Şehir yaşamı bizi kalabalıkla, trafikle, stresle
mücadele etmeye zorlarken, doğal olana hasret bıraktığı da hepimizin malumu. Mutfak
alışverişlerimizi alış veriş merkezlerinin en alt katlarındaki marketlerden
yapmaya mecbur kalıyoruz. Üstelik her şeyin tadından, yapaylığından
yakınıyoruz. Artık ne salatalıklar salatalık gibi kokuyor ne domatesler domates
gibi… Küçük bir köye yerleşip meyveyi dalından, sebzeyi tarladan yemek
hangimizin hayali değil ki? Şehir yaşantısının içine sıkışıp kaldık. Elmanın,
üzümün, muzun bile ithaline kaldık. Her şey çok ama çok pahalı.
Yine de, sağlıklı beslenmenin öneminin giderek arttığı
günümüzde, "organik" olan her şeye rağbet gösterdiğimiz bir gerçek. "Organik" beslenmeyle her geçen gün
biraz daha fazla ilgilenir hale geliyoruz. Aslında bir zamanlar sebze meyvenin
veya köy kahvaltısının önüne "organik" sıfatını getirme gereği duymuyorduk.
Doğal olanı tüketmek, talep etmek lüks değildi. Market rafındaki sebze meyveye
güvenle uzanır, evimize, mutfağımıza rahatlıkla sokar, soframıza huzurla koyardık.
Tabii süt, yoğurt, yumurta için de bu böyleydi.

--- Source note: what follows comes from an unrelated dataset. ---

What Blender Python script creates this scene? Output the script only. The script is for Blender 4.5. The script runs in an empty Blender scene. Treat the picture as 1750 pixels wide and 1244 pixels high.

Sonra giderek bir pazarlama taktiği haline geldi bu "organik" kelimesi. "Organik" ürünler, özellikle metropolde yaşayan, doğal olana erişmesi güç olan insanlar için büyük önem taşıdığından, bu durum yeni bir sektör yaratmış durumda. Etrafımızı hormonlu besinler ve katkı maddeli gıdalar sarmışken, marketlerde, "organik" olduğunu öne süren bir sürü ürünle çevrelenmiş durumdayız! Tabii bir şeyin önüne "organik" kelimesi geldi mi, fiyatı da normalinin üç beş katına çıkıyor. Ben en büyük
şoku, her yaz gittiğim Marmaris'e bağlı küçücük Selimiye kasabasında bile
İstanbul'daki süper "organik" marketlerden birinin şubesinin açıldığını görünce
yaşamıştım! İneklerin, keçilerin özgürce gezdiği, sebzenin ve meyvenin en
doğalının yetiştiği bir Ege kasabasında bile insanlar meyvelerini bir süpermarketten
almak durumunda kalıyorsa… durum ciddi demektir.
Ancak iyi haberler de yok değil: Yeniden doğal olana dönüş başladı. Dışarıya çıktığımızda artık fast food değil, salata yiyoruz (Ben zaten her zaman ev yemeklerinden yana kullanmışımdır tercihimi). İstanbul’un pek çok yerinde organik pazarlar kuruluyor. Tabii satılan şeyler ne kadar "organik" bilinmez, ama yine de ilgi büyük. "Köylü" teyzelerin
sattığı, tamamen doğal olduğuna inandığımız o son karpuzu alabilmek için birbirimizle yarışıyoruz! Bir zamanlar ezik büzük ve çürük gördüğümüz için almadığımız meyveler, şimdi bizden
intikam alıyor. Çünkü artık hepimiz onların peşindeyiz! Oturduğumuz yerden, internet üzerinden erişebileceğimiz pek çok organik çiftlik de var. Yine de bu stresli, kalabalık şehirde, yediğimiz her şey organik olsa bile, nefes alabileceğimiz doğal alanların sayısı çok az.
Yoksa hepimiz Bozbalık'a mı taşınsak, ne dersiniz?